中国の『家族法』、『宗族法』では『姓』に異常に厳しい。
彼らは『姓』を人間が目視できる唯一の『宗族指標』としている。
『同姓不婚』はもちろんの事、養子を取るときも『同姓』からしか取らない。
例えば『田中さん』の家に子供が女の子しか生まれなかった。
親は『田中家』を継ぐために養子を選ぼうとする。
日本人なら別にどの『姓』でも構わない。
しかし中国人は養子の姓も『田中』に限定する。
自らの宗族を永久に伝える義務があると考えている。
彼らの家族、親族、宗族制度はガチガチに固められている。数千年前から。
彼らの思想のなかで『姓』が異なる者同士が『兄弟』となることはあり得ない。
『友達』とかならOKだけど、その関係性を『兄弟』というのはタブーに当たる。
中華史上、最も屈辱的な『義兄弟の盟約』は匈奴との盟約になる。
『悪の枢軸』匈奴は『漢』と盟約を結び『兄弟の国』となることを望んだ。
これがいかに『中華の宗族法』からしたら屈辱的なことがわかるだろう。
そして中国側はこの盟約を『和親』だと表現している。
『和睦』でもなく、『和解』でもなく、『和平』でもない。
『和親』としているのには意味がある。
つまり、『親を同じにする』としているのだ。
『親』が同じなので『兄弟』関係も成り立つと言いたいのだ。
中国世界にとって『親』の文字、そしてその意味と価値は、日本人が考える以上に深く大きい。

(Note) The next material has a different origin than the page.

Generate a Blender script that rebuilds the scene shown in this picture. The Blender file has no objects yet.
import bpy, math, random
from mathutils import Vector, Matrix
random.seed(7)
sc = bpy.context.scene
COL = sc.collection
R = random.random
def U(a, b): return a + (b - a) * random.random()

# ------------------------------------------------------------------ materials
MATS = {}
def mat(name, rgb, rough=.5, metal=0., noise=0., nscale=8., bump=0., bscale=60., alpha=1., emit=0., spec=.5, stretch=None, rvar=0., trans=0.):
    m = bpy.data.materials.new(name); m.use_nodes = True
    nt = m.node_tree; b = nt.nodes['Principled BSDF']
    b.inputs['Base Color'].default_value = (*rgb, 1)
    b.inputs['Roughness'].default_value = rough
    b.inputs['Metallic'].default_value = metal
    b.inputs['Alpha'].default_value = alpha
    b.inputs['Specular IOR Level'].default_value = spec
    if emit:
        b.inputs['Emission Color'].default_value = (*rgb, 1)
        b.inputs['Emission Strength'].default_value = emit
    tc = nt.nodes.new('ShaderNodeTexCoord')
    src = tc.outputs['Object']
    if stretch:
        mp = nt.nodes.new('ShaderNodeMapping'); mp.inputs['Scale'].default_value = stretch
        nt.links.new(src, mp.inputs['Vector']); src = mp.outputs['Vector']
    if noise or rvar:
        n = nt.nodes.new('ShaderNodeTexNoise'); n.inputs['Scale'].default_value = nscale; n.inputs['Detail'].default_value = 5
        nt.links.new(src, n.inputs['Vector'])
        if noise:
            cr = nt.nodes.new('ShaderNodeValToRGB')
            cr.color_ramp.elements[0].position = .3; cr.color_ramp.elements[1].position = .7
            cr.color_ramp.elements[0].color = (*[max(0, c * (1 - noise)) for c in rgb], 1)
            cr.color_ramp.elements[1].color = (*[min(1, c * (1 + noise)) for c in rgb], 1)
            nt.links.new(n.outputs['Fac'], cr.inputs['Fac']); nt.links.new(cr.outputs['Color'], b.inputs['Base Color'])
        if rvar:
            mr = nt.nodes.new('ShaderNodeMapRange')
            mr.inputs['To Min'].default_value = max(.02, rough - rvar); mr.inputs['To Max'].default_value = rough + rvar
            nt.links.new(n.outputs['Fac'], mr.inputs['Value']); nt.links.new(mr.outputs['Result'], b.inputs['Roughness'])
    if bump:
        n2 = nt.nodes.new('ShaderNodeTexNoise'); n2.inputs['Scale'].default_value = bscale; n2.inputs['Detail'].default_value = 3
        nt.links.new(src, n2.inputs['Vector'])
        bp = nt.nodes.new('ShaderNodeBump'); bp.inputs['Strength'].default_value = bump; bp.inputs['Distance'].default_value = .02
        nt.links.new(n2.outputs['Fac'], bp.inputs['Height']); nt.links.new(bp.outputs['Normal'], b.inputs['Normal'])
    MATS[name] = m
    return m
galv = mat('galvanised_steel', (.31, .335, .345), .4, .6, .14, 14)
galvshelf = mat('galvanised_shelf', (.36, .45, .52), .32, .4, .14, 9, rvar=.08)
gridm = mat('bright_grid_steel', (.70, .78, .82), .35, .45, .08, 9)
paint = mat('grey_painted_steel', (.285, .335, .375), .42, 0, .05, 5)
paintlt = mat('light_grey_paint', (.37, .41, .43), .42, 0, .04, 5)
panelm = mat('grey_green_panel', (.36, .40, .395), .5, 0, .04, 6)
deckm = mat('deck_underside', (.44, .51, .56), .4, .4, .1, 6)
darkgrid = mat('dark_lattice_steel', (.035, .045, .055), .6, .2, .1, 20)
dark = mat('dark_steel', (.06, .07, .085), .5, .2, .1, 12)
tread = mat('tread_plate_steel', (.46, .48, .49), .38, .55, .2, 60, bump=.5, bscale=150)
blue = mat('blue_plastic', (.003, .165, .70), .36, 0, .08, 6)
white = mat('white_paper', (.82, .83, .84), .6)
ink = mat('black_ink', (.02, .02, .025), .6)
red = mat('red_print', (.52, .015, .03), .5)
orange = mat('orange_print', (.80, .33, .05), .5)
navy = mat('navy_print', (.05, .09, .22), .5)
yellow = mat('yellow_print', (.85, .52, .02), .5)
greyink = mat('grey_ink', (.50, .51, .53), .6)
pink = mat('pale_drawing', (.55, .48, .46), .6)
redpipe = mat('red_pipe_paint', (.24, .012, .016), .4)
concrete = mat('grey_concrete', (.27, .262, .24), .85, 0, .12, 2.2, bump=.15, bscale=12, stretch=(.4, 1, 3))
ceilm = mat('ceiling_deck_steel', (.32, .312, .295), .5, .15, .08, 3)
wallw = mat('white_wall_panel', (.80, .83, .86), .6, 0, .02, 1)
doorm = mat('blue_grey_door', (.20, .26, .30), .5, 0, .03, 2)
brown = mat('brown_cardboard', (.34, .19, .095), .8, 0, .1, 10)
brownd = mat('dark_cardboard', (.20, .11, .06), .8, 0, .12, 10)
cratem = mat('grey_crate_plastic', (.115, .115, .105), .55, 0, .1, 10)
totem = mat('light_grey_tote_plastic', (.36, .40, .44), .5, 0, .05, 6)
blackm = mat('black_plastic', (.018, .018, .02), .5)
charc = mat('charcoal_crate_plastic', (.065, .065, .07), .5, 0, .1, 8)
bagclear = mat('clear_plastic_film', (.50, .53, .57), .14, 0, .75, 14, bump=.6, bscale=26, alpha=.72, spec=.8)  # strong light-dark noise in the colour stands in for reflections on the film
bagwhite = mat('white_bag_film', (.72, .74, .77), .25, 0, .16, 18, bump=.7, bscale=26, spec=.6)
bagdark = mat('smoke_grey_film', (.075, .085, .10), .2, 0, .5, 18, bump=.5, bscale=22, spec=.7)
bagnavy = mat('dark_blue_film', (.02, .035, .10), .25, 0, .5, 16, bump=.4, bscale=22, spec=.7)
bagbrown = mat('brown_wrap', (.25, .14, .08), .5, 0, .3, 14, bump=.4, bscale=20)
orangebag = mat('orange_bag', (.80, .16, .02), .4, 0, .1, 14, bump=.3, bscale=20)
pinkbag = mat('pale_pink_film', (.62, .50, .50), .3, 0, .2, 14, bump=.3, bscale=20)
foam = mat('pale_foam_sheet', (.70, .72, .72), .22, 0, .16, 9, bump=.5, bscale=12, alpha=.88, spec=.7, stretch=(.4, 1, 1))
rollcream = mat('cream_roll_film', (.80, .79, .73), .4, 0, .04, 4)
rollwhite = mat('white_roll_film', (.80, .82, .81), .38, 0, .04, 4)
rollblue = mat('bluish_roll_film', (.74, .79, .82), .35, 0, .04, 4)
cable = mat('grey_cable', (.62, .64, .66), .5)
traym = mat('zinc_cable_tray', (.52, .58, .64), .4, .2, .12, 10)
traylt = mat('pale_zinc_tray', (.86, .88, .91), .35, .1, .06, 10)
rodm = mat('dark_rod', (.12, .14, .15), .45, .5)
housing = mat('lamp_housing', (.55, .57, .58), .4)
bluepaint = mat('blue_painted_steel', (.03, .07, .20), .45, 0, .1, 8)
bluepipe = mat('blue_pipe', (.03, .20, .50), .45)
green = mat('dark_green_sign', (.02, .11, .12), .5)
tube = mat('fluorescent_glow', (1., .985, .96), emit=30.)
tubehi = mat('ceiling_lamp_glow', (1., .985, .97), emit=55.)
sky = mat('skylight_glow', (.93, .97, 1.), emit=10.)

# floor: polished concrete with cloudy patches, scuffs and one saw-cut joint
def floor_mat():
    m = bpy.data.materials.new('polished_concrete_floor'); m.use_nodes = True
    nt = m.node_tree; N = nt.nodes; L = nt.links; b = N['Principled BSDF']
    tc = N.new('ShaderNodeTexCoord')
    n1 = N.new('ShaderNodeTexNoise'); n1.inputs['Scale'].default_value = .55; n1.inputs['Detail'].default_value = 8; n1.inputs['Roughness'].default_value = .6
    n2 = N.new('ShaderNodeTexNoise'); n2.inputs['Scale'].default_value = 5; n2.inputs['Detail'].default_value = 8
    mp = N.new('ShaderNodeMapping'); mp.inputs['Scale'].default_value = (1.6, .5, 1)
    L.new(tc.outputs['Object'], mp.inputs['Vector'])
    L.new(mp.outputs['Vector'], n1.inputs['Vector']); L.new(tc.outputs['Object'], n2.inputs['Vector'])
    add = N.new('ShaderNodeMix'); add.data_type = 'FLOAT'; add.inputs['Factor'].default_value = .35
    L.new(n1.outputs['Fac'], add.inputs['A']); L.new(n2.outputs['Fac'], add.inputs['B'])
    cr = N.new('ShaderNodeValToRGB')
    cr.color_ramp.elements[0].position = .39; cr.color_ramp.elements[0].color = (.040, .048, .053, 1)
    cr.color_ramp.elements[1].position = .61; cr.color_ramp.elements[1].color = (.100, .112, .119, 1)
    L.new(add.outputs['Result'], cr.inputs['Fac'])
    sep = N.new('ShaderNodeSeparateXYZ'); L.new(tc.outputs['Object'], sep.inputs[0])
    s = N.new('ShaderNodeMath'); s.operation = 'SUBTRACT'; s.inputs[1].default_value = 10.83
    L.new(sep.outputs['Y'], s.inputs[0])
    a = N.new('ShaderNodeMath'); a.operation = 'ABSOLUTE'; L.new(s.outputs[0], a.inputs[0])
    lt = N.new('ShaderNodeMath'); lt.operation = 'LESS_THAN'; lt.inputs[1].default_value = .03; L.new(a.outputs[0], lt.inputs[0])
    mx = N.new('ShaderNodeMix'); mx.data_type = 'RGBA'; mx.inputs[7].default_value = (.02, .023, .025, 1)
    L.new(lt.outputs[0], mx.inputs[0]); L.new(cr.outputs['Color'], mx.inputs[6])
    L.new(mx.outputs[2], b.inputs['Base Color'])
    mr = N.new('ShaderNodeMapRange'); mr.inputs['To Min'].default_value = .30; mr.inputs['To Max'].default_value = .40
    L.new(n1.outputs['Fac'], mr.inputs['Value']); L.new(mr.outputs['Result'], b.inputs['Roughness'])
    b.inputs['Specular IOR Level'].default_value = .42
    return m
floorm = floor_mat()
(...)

日本人のように『親しい』という意味で使われている場面は史書においては非常に少ない。
ここまで周到なレトリックを用いて『兄弟』関係を肯定するための表現を用いているのに、300年以降盛んに表現される『義兄弟』も中国伝統の文化だと主張するのは、なんというかせこい。
この地球のあらゆる文明の起源は中華にある、とでも言いたいのかな。
夷狄たちが、男と男が、交わした杯の重さを「中国思想」では認識できない。
事実、史書に残っている義兄弟の当事者は全て、『夷狄』と『夷狄』、『夷狄』と『漢人』であって『漢人』と『漢人』の盟約は一つもない。